7. The Philadelphia story
Don’t take this to mean the Dodgers are happy to build an 87-win team. But the Phillies proved in the first year of expanded playoffs that a six seed is not fool’s gold.
(Note to Dodgers: Phillies starters took the ball through six innings six times in the postseason and won five times.)
A greater sample size of this format is likely to show such a run is an exception, but we did just watch for the first time two teams that didn’t win 90 games play in an LCS. And we did just watch elite teams bow out in a flash. Of the six teams that won the most regular season games, the Astros went 11–2 in postseason games and the other five (Dodgers, Braves, Mets, Yankees and Cardinals) went 6–16.

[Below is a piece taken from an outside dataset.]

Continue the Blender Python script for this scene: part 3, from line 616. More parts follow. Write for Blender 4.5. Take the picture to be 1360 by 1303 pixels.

The Dodgers should be concerned about the depth of competition in the packed NL. It’s not just the Padres. The Braves, Mets, Phillies and Cardinals are also loaded. All four elite free agent shortstops wound up on NL competitors: Correa to the Giants, Turner to the Phillies, Bogaerts to the Padres and Swanson to the Cubs. Of the 14 biggest free agent signings this winter, 10 of them were by NL teams—none of them by the Dodgers.
Los Angeles isn’t done yet with its roster. Once they get clarity on the Bauer appeal, the Dodgers might add another bat and/or a reliever. They could trade for a center fielder, such as Michael A. Taylor or Victor Robles, but could more use a left-handed hitter, such as Michael Conforto or the switch-hitter Jurickson Profar. They also could finish off this roster at the trade deadline more than in January.
The Dodgers have won the most games in baseball over the past six years while leading the league in ERA each season and finishing first or second in defensive efficiency for the past four seasons. Translation: They know what they’re doing. It is a smart organization that has earned the benefit of the doubt. But based on how the Dodgers have operated this winter, with the biggest names now off the board, they will try to win with a very different approach in 2023. They are not building a superteam. It will be a tougher test of just how smart they really are as the rest of the league closes the gap on them.